● Given material:
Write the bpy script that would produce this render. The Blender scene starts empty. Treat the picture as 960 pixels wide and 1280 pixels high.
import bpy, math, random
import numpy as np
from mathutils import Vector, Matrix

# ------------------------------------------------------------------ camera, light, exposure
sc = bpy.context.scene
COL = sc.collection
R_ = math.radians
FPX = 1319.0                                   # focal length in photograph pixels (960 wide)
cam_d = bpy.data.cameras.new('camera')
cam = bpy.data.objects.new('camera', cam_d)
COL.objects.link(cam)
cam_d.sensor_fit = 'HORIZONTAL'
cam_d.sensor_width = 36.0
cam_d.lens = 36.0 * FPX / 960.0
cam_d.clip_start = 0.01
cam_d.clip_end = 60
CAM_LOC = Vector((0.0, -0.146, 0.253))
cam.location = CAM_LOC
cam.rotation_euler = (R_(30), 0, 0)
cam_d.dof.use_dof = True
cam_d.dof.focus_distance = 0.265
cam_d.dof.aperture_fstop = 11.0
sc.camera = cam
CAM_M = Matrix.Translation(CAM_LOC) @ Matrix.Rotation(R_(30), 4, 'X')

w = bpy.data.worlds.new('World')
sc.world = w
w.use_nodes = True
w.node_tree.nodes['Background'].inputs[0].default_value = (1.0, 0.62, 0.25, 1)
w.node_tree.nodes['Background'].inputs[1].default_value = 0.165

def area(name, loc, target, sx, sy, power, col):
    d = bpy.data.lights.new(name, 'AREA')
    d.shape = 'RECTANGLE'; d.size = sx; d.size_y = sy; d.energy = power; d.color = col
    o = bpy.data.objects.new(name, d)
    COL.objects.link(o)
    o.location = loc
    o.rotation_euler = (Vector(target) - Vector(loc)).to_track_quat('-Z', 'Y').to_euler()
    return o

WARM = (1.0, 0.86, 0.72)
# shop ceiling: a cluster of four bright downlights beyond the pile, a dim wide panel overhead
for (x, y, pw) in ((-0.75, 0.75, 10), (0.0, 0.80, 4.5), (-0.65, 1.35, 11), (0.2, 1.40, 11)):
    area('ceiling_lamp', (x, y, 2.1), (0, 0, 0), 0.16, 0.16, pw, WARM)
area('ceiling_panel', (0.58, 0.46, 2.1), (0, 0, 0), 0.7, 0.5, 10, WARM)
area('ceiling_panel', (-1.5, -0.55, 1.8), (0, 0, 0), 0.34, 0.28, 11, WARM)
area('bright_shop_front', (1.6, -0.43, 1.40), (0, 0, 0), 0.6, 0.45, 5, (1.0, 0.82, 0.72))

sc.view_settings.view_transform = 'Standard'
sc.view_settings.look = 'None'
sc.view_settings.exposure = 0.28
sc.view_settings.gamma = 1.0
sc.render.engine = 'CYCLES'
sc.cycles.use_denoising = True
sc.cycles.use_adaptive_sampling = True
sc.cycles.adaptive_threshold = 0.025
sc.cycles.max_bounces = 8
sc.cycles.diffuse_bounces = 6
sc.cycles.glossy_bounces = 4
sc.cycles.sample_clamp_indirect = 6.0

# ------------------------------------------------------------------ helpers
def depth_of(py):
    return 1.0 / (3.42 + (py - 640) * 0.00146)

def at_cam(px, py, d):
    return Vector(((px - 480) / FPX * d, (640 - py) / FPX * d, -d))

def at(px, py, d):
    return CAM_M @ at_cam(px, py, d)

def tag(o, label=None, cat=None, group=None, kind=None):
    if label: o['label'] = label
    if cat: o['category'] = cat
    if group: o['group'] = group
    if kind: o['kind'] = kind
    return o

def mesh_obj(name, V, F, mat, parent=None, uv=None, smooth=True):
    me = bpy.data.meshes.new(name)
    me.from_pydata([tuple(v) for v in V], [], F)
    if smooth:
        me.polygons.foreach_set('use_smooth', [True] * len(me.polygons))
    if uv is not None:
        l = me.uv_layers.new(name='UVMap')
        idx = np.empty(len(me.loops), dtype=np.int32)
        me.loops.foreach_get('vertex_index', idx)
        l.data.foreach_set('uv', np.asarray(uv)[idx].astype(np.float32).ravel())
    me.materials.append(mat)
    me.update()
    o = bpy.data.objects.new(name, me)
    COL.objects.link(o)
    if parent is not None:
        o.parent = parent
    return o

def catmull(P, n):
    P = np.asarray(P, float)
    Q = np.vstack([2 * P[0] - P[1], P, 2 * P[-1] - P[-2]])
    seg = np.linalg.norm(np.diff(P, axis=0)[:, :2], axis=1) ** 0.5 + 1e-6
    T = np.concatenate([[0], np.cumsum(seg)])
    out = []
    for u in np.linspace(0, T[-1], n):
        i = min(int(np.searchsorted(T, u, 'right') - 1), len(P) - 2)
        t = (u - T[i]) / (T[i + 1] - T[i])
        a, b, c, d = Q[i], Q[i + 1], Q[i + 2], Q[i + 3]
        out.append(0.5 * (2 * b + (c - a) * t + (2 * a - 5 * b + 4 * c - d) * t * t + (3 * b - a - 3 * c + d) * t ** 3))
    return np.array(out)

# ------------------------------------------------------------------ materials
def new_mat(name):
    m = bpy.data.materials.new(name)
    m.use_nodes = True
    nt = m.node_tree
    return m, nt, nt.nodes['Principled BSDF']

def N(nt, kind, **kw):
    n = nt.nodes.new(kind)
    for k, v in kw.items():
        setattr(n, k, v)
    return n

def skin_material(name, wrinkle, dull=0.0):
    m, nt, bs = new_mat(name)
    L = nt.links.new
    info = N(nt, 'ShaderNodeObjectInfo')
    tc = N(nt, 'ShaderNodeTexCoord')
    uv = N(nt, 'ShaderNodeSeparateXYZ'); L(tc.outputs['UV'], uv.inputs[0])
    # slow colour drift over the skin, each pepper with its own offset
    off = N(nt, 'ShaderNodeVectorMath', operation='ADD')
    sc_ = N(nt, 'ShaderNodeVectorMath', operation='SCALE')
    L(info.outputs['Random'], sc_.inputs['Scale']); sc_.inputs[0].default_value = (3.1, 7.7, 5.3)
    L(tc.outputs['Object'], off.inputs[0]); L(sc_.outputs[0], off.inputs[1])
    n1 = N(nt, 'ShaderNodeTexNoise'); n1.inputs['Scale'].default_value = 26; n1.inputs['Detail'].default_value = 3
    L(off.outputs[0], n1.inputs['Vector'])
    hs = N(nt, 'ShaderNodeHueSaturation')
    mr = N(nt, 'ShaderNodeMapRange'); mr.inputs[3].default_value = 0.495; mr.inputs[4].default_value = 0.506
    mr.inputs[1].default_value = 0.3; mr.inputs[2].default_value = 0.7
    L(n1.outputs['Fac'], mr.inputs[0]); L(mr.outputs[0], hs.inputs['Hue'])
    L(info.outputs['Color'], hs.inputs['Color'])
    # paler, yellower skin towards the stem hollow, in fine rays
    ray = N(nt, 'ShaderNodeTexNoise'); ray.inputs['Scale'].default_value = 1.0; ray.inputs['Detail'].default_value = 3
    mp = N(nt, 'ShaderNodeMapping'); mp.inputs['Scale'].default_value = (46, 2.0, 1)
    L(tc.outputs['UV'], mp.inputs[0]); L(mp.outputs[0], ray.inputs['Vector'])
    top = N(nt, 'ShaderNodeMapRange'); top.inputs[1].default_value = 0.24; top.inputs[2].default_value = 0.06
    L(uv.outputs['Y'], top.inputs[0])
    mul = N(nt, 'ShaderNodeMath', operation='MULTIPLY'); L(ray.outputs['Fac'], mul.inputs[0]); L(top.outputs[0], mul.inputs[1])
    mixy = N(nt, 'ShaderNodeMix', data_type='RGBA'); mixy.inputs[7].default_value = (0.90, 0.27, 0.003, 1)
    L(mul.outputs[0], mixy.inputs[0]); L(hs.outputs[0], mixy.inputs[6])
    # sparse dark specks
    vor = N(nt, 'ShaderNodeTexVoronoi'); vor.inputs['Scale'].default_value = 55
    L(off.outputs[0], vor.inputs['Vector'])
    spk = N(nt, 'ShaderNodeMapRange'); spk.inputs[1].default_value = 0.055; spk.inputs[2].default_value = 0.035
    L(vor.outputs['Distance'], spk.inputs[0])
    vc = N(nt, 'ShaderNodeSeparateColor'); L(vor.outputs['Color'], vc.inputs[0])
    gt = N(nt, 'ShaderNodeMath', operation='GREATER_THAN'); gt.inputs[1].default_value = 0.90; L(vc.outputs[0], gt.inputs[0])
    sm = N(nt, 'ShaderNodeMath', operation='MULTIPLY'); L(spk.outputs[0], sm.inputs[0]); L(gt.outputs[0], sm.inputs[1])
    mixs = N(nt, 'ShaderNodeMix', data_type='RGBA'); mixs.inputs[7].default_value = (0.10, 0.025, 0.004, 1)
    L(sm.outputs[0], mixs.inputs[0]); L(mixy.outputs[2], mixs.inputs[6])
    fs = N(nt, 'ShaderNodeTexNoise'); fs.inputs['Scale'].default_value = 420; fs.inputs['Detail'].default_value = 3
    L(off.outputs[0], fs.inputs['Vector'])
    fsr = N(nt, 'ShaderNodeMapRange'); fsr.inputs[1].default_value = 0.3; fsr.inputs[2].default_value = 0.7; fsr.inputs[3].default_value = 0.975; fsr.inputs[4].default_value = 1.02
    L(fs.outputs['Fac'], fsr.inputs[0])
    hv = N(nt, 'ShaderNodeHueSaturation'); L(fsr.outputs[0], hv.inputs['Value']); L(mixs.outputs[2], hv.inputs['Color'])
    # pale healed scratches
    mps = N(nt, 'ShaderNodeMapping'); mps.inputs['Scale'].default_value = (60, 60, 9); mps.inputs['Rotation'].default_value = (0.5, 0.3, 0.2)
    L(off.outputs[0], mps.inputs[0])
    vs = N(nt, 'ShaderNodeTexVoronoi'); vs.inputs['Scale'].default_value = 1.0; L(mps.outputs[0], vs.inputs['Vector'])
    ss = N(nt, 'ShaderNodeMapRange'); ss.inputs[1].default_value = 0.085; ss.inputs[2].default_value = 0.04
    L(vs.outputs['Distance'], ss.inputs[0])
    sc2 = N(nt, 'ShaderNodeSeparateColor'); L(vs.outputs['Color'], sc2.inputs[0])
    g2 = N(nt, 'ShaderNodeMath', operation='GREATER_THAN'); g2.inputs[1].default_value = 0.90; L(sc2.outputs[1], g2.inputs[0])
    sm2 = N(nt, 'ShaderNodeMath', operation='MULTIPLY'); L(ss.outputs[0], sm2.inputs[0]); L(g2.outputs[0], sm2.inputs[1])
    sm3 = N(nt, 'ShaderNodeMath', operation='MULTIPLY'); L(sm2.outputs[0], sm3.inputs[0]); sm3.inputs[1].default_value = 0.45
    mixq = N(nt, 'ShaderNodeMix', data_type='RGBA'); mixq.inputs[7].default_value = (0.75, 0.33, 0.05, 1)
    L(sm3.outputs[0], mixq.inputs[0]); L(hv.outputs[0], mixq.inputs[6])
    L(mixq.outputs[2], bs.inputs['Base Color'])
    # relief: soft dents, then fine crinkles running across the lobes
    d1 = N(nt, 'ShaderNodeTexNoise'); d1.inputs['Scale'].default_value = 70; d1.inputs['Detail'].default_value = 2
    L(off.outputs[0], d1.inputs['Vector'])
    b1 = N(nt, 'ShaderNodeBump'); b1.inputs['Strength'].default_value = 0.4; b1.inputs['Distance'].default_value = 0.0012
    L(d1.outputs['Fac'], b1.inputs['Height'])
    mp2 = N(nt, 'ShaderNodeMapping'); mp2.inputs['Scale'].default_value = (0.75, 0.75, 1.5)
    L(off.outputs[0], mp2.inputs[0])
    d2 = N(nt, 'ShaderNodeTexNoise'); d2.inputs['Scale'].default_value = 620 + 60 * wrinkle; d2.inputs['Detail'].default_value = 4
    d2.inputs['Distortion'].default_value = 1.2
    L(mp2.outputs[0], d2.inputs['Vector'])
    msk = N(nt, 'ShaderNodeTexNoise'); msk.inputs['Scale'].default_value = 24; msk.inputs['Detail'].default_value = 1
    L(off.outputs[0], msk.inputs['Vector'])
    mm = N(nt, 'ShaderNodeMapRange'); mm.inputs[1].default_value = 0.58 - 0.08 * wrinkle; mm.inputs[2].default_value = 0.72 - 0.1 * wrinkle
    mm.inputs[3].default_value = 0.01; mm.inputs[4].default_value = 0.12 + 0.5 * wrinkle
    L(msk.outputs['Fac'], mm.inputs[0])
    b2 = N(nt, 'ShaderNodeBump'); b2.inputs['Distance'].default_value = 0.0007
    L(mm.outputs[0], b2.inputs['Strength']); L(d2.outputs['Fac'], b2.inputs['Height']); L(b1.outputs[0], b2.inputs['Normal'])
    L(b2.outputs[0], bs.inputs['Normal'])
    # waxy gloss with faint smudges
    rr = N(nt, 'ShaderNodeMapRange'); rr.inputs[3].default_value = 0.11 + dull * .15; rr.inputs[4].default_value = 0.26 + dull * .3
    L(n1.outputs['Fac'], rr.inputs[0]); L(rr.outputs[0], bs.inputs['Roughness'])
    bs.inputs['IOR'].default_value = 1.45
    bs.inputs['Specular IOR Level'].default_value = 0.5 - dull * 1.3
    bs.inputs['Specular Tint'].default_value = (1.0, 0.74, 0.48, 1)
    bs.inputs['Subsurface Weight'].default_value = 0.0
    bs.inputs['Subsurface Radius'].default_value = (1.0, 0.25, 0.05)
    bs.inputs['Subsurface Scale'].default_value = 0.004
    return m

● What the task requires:
Look above and repeat, character for character, the lines from the first one to the line with "from mathutils import Vector, Matrix", counting both.

● Solution below:
Write the bpy script that would produce this render. The Blender scene starts empty. Treat the picture as 960 pixels wide and 1280 pixels high.
import bpy, math, random
import numpy as np
from mathutils import Vector, Matrix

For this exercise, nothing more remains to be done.